Prompt: Output every line of the material exactly, omitting images.
-------------------------
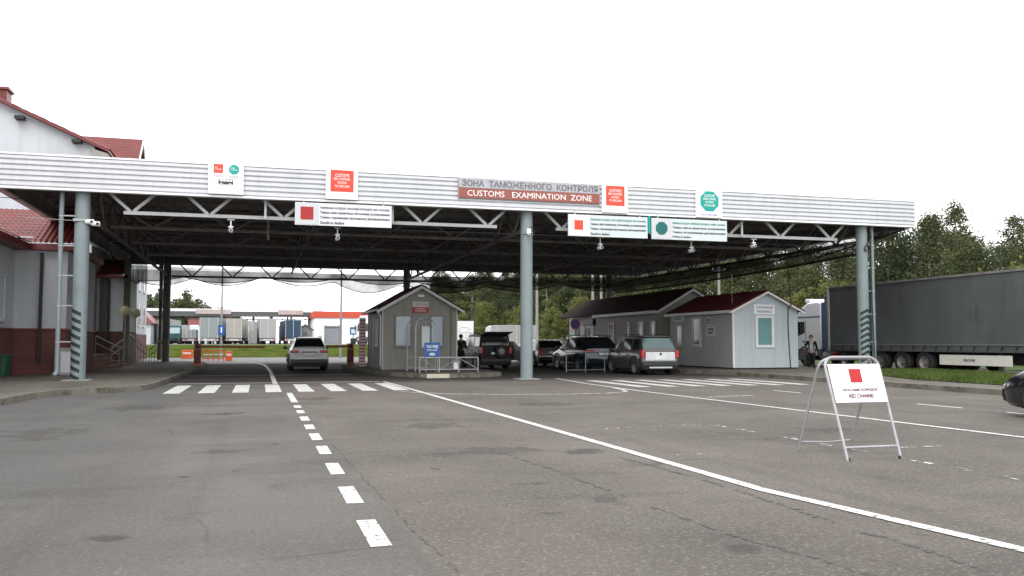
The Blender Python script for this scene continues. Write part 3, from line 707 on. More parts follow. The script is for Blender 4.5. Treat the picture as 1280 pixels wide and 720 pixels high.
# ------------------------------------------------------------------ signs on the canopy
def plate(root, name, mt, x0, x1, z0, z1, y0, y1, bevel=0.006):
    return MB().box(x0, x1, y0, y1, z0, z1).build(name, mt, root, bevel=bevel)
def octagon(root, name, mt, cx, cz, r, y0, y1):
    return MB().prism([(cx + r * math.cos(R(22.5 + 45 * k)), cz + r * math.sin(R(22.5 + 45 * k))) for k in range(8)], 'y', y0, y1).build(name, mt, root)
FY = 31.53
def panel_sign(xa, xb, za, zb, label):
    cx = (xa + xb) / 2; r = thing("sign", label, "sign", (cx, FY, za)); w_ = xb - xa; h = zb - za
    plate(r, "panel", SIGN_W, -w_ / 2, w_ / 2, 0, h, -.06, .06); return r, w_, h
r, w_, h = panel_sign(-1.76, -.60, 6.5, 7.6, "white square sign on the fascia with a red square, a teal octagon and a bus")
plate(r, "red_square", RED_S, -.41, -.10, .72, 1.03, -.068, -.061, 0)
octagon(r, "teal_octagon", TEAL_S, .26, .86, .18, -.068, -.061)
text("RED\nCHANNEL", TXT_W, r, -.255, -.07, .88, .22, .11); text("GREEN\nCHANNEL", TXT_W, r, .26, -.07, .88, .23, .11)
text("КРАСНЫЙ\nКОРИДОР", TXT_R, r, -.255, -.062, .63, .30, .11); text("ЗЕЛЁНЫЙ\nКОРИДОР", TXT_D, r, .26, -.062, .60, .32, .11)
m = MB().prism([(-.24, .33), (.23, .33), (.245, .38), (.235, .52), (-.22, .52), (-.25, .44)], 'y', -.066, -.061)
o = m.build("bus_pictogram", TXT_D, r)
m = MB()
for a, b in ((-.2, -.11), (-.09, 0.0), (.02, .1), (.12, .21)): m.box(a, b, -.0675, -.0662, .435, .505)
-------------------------
Full answer:
The Blender Python script for this scene continues. Write part 3, from line 707 on. More parts follow. The script is for Blender 4.5. Treat the picture as 1280 pixels wide and 720 pixels high.
# ------------------------------------------------------------------ signs on the canopy
def plate(root, name, mt, x0, x1, z0, z1, y0, y1, bevel=0.006):
    return MB().box(x0, x1, y0, y1, z0, z1).build(name, mt, root, bevel=bevel)
def octagon(root, name, mt, cx, cz, r, y0, y1):
    return MB().prism([(cx + r * math.cos(R(22.5 + 45 * k)), cz + r * math.sin(R(22.5 + 45 * k))) for k in range(8)], 'y', y0, y1).build(name, mt, root)
FY = 31.53
def panel_sign(xa, xb, za, zb, label):
    cx = (xa + xb) / 2; r = thing("sign", label, "sign", (cx, FY, za)); w_ = xb - xa; h = zb - za
    plate(r, "panel", SIGN_W, -w_ / 2, w_ / 2, 0, h, -.06, .06); return r, w_, h
r, w_, h = panel_sign(-1.76, -.60, 6.5, 7.6, "white square sign on the fascia with a red square, a teal octagon and a bus")
plate(r, "red_square", RED_S, -.41, -.10, .72, 1.03, -.068, -.061, 0)
octagon(r, "teal_octagon", TEAL_S, .26, .86, .18, -.068, -.061)
text("RED\nCHANNEL", TXT_W, r, -.255, -.07, .88, .22, .11); text("GREEN\nCHANNEL", TXT_W, r, .26, -.07, .88, .23, .11)
text("КРАСНЫЙ\nКОРИДОР", TXT_R, r, -.255, -.062, .63, .30, .11); text("ЗЕЛЁНЫЙ\nКОРИДОР", TXT_D, r, .26, -.062, .60, .32, .11)
m = MB().prism([(-.24, .33), (.23, .33), (.245, .38), (.235, .52), (-.22, .52), (-.25, .44)], 'y', -.066, -.061)
o = m.build("bus_pictogram", TXT_D, r)
m = MB()
for a, b in ((-.2, -.11), (-.09, 0.0), (.02, .1), (.12, .21)): m.box(a, b, -.0675, -.0662, .435, .505)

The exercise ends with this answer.